POP/ROCK

Neko Case, "Middle Cyclone" (Anti-)

"The next time you say 'forever' I will punch you in your face," Case vows on this CD filled with cataclysmic love songs. It's her sixth studio album on her own, in a career that also includes her on-and-off membership in the New Pornographers. In her latest songs nothing is constant: not romance, not life, not memory, not even the rhythm or the shape of a melody. Putting her big, torchy voice behind larger-than-life imagery, she's fearless through every transformation, merging herself with storms -- one song is titled "This Tornado Loves You" -- and seeing herself in animals such as a killer whale and a vulture. She's as dangerous as she is devoted.

"I'm a man-man-man-, man-man-man-eater," she sings in the poppy refrain of "People Got a Lotta Nerve," adding, "But still you're surprised when I eat you." The album's most forthright song declares, "I'm an Animal," with marchlike drums and ringing electric guitars as she insists, "My courage is roaring like the sound of the sun."

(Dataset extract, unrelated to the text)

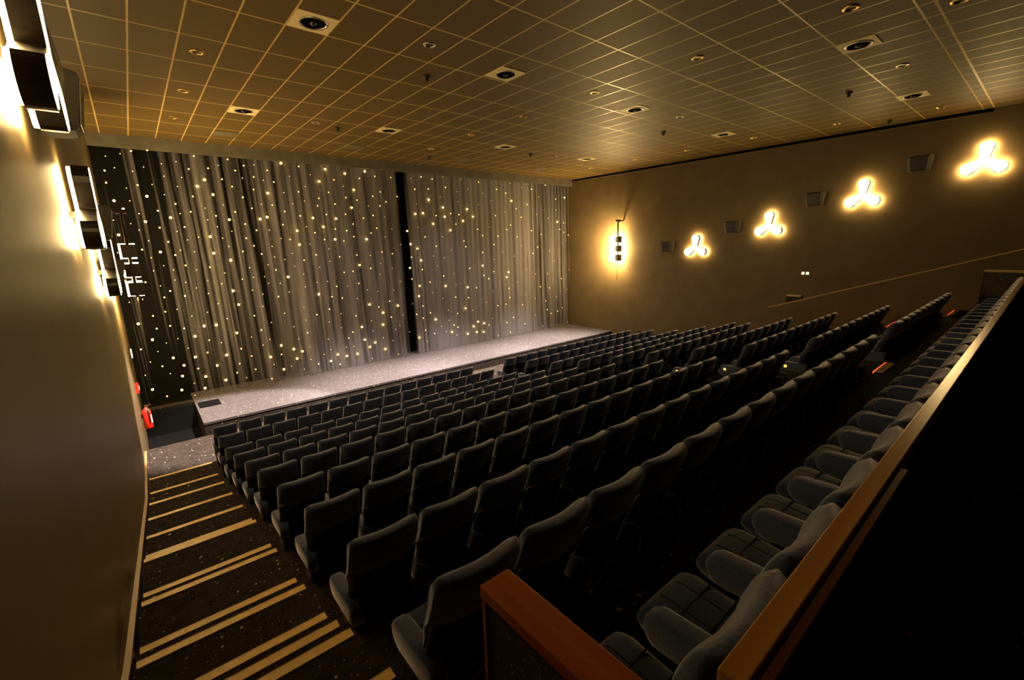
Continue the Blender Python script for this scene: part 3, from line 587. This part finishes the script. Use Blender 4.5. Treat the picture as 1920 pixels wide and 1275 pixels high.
for o, last, pilot in ALLM:
    if last:
        for nm, me in (('armrest', AM), ('side_frame', FM)):
            q = bpy.data.objects.new(nm, me); COL.objects.link(q); q.parent = o
    if pilot:
        q = bpy.data.objects.new('row_light', PM); COL.objects.link(q); q.parent = o; q['label'] = 'small orange row light'

# ------------------------------------------------------------------ rail, partitions
t = thing('rail_wall', (0, .26, 0), 'long half wall with a wooden top rail behind the back row', 'half wall')
obj('wall_panel', B(.70, 13.2, -.010, -.003, -1.77, -.79), m_wallb, t)
obj('top_rail', B(.69, 13.25, -.024, .024, -.79, -.75), m_oak2 if False else wood('rail_wood', (.52, .22, .05), (.70, .34, .09), (1.2, 26, 26), .22), t, bevel=.003)
obj('side_board', B(.69, 2.73, -.0295, -.0245, -.82, -.772), wood('olive_board', (.16, .13, .06), (.22, .18, .08), (1.2, 26, 26), .3), t)
obj('lower_ledge', B(.69, 1.86, -.0473, -.0305, -.785, -.765), bpy.data.materials['rail_wood'], t)
def partition(x, ytop, ybot, z, label, zf, cap, post):
    t = thing('end_partition', (x, 0, 0), label, 'partition')
    obj('carpet_panel', B(-.04, .04, ybot, ytop - .012, zf, z - .04), carpet_m, t)
    obj('top_cap', B(-.053, .053, ybot, ytop, z - .04, z), cap, t, bevel=.004)
    obj('end_post', B(-.046, .046, ytop - .012, ytop, zf, z - .04), post, t)
    return t
carpet_m = carpet('panel_carpet', (.05, .042, .038), (.075, .062, .055), (.6, .45, .28))
partition(.673, .925, .285, -.95, 'short carpeted partition with a mahogany cap at the left end of the back row', -1.77, m_woody, m_woody)
partition(13.3, .885, .29, -.775, 'far dark partition with a thin pale cap at the right end of the back row', -1.77, m_oak, m_metal)

# ------------------------------------------------------------------ scale the plan to metres
seen = set()
for o in list(bpy.data.objects):
    if o is cam: o.location = (0, 0, ZO * S); continue
    o.location = o.location * S
    if o.parent is None: o.location.z += ZO * S
    if o.type == 'MESH' and o.data.name not in seen:
        seen.add(o.data.name); o.data.transform(Matrix.Scale(S, 4))
for l_ in bpy.data.lights:
    if l_.name not in seen: l_.energy *= S * S; l_.shadow_soft_size *= S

On the surface, Case's songs qualify as alt-country or Americana. The production often harks back to 1960s and '70s rock, backing her concise melody lines with acoustic guitars or twang and reverb. But surreal, unexpected sounds -- echoes, voices, noise -- well up within those arrangements. Her version of Harry Nilsson's whimsically fatalistic "Don't Forget Me" becomes a lofty expanse of choral voices and multiple pianos.

Her own songs melt down structures. Instead of fixed verses or choruses, there are two-chord patterns that run as long as Case wants, or as short; they might add or subtract a beat, suddenly switch chords or support an entirely new tune in midsong. Subliminally that rhapsodic approach keeps the songs off-balance and suspenseful, ready for every possibility of disaster or exaltation.

Case performs April 26 at the State Theatre.

JON PARELES, New York Times

Shemekia Copeland, "Never Going Back" (Telarc)

Copeland is shaking things up with her fifth CD, a gritty, socially conscious effort that gives that her Grand Canyon-filling voice something new to say. The opening "Sounds Like the Devil" sets the tone with barbs like "I ain't got health care. ... I can't even afford to die." The noir-ish epic "Never Going Back to Memphis" is where Copeland digs the deepest. Spiked with an unhinged solo from guitarist Marc Ribot, Copeland's voice curls around richly murderous details such as, "He kept a .45 in a Crown Royal bag."